• **What the task asks**: Repeat everything in the material exactly.

• **Data segment**:
* Start *

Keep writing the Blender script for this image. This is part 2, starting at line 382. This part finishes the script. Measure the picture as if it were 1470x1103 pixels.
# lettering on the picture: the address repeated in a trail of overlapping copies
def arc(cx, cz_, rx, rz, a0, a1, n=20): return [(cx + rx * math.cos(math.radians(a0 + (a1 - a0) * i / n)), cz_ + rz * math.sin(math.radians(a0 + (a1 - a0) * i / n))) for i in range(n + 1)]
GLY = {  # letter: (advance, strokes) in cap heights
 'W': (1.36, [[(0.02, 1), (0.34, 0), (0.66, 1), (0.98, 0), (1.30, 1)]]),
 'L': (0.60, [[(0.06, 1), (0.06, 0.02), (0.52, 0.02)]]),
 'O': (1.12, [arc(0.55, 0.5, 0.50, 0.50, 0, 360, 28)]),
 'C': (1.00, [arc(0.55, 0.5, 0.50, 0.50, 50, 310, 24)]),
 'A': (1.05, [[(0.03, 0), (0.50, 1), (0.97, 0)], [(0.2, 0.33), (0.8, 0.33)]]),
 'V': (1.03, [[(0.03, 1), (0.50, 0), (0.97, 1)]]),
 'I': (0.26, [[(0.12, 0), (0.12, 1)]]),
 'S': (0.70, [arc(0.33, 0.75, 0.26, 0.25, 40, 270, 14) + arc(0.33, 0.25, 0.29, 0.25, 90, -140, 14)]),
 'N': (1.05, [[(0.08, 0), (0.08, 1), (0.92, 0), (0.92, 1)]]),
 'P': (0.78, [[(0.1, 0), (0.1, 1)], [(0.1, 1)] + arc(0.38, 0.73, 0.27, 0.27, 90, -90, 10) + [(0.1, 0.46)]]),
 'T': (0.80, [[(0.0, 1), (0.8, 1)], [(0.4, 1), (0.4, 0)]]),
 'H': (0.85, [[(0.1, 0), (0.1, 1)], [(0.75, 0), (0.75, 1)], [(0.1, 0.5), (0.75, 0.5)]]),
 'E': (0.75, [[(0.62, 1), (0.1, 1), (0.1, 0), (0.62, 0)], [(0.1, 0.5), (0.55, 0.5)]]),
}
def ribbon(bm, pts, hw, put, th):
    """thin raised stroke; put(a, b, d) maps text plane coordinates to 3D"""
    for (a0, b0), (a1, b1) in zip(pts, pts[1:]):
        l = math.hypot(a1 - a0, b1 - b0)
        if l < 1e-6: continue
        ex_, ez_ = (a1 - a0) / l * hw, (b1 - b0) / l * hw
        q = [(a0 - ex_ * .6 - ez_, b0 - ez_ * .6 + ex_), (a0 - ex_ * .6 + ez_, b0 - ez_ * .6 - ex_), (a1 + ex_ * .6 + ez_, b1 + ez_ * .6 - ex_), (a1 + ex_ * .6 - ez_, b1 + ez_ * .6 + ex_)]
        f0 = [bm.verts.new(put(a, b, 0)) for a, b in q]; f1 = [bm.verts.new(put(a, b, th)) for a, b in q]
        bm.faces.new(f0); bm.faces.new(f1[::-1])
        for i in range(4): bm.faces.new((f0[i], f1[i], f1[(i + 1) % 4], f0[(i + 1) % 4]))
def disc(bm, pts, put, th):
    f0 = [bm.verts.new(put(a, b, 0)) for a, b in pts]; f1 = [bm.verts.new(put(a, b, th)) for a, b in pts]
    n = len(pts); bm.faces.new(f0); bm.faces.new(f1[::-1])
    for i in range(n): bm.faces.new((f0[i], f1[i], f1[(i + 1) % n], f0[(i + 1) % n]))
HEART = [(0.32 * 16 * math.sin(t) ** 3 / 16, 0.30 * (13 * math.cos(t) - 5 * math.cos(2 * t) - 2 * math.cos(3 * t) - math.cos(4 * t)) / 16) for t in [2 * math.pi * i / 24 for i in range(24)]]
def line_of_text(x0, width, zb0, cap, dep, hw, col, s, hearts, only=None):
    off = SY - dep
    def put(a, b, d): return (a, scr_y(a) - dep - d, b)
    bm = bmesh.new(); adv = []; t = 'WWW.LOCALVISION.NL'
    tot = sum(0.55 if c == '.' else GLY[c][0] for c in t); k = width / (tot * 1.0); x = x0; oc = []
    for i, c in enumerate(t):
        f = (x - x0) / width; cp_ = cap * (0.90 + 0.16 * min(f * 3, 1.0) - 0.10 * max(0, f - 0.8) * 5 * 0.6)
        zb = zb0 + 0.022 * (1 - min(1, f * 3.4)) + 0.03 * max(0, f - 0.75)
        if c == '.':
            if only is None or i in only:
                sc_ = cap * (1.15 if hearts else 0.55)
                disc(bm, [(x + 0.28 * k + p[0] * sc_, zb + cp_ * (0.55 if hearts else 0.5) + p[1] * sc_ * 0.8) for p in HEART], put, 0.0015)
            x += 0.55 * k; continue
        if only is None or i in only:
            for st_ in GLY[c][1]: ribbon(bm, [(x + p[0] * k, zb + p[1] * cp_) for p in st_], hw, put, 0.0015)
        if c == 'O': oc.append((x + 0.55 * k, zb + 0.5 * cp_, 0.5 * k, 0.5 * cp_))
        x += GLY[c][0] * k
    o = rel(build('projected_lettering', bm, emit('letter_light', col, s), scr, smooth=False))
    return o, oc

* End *

• **Written response**:
Keep writing the Blender script for this image. This is part 2, starting at line 382. This part finishes the script. Measure the picture as if it were 1470x1103 pixels.
# lettering on the picture: the address repeated in a trail of overlapping copies
def arc(cx, cz_, rx, rz, a0, a1, n=20): return [(cx + rx * math.cos(math.radians(a0 + (a1 - a0) * i / n)), cz_ + rz * math.sin(math.radians(a0 + (a1 - a0) * i / n))) for i in range(n + 1)]
GLY = {  # letter: (advance, strokes) in cap heights
 'W': (1.36, [[(0.02, 1), (0.34, 0), (0.66, 1), (0.98, 0), (1.30, 1)]]),
 'L': (0.60, [[(0.06, 1), (0.06, 0.02), (0.52, 0.02)]]),
 'O': (1.12, [arc(0.55, 0.5, 0.50, 0.50, 0, 360, 28)]),
 'C': (1.00, [arc(0.55, 0.5, 0.50, 0.50, 50, 310, 24)]),
 'A': (1.05, [[(0.03, 0), (0.50, 1), (0.97, 0)], [(0.2, 0.33), (0.8, 0.33)]]),
 'V': (1.03, [[(0.03, 1), (0.50, 0), (0.97, 1)]]),
 'I': (0.26, [[(0.12, 0), (0.12, 1)]]),
 'S': (0.70, [arc(0.33, 0.75, 0.26, 0.25, 40, 270, 14) + arc(0.33, 0.25, 0.29, 0.25, 90, -140, 14)]),
 'N': (1.05, [[(0.08, 0), (0.08, 1), (0.92, 0), (0.92, 1)]]),
 'P': (0.78, [[(0.1, 0), (0.1, 1)], [(0.1, 1)] + arc(0.38, 0.73, 0.27, 0.27, 90, -90, 10) + [(0.1, 0.46)]]),
 'T': (0.80, [[(0.0, 1), (0.8, 1)], [(0.4, 1), (0.4, 0)]]),
 'H': (0.85, [[(0.1, 0), (0.1, 1)], [(0.75, 0), (0.75, 1)], [(0.1, 0.5), (0.75, 0.5)]]),
 'E': (0.75, [[(0.62, 1), (0.1, 1), (0.1, 0), (0.62, 0)], [(0.1, 0.5), (0.55, 0.5)]]),
}
def ribbon(bm, pts, hw, put, th):
    """thin raised stroke; put(a, b, d) maps text plane coordinates to 3D"""
    for (a0, b0), (a1, b1) in zip(pts, pts[1:]):
        l = math.hypot(a1 - a0, b1 - b0)
        if l < 1e-6: continue
        ex_, ez_ = (a1 - a0) / l * hw, (b1 - b0) / l * hw
        q = [(a0 - ex_ * .6 - ez_, b0 - ez_ * .6 + ex_), (a0 - ex_ * .6 + ez_, b0 - ez_ * .6 - ex_), (a1 + ex_ * .6 + ez_, b1 + ez_ * .6 - ex_), (a1 + ex_ * .6 - ez_, b1 + ez_ * .6 + ex_)]
        f0 = [bm.verts.new(put(a, b, 0)) for a, b in q]; f1 = [bm.verts.new(put(a, b, th)) for a, b in q]
        bm.faces.new(f0); bm.faces.new(f1[::-1])
        for i in range(4): bm.faces.new((f0[i], f1[i], f1[(i + 1) % 4], f0[(i + 1) % 4]))
def disc(bm, pts, put, th):
    f0 = [bm.verts.new(put(a, b, 0)) for a, b in pts]; f1 = [bm.verts.new(put(a, b, th)) for a, b in pts]
    n = len(pts); bm.faces.new(f0); bm.faces.new(f1[::-1])
    for i in range(n): bm.faces.new((f0[i], f1[i], f1[(i + 1) % n], f0[(i + 1) % n]))
HEART = [(0.32 * 16 * math.sin(t) ** 3 / 16, 0.30 * (13 * math.cos(t) - 5 * math.cos(2 * t) - 2 * math.cos(3 * t) - math.cos(4 * t)) / 16) for t in [2 * math.pi * i / 24 for i in range(24)]]
def line_of_text(x0, width, zb0, cap, dep, hw, col, s, hearts, only=None):
    off = SY - dep
    def put(a, b, d): return (a, scr_y(a) - dep - d, b)
    bm = bmesh.new(); adv = []; t = 'WWW.LOCALVISION.NL'
    tot = sum(0.55 if c == '.' else GLY[c][0] for c in t); k = width / (tot * 1.0); x = x0; oc = []
    for i, c in enumerate(t):
        f = (x - x0) / width; cp_ = cap * (0.90 + 0.16 * min(f * 3, 1.0) - 0.10 * max(0, f - 0.8) * 5 * 0.6)
        zb = zb0 + 0.022 * (1 - min(1, f * 3.4)) + 0.03 * max(0, f - 0.75)
        if c == '.':
            if only is None or i in only:
                sc_ = cap * (1.15 if hearts else 0.55)
                disc(bm, [(x + 0.28 * k + p[0] * sc_, zb + cp_ * (0.55 if hearts else 0.5) + p[1] * sc_ * 0.8) for p in HEART], put, 0.0015)
            x += 0.55 * k; continue
        if only is None or i in only:
            for st_ in GLY[c][1]: ribbon(bm, [(x + p[0] * k, zb + p[1] * cp_) for p in st_], hw, put, 0.0015)
        if c == 'O': oc.append((x + 0.55 * k, zb + 0.5 * cp_, 0.5 * k, 0.5 * cp_))
        x += GLY[c][0] * k
    o = rel(build('projected_lettering', bm, emit('letter_light', col, s), scr, smooth=False))
    return o, oc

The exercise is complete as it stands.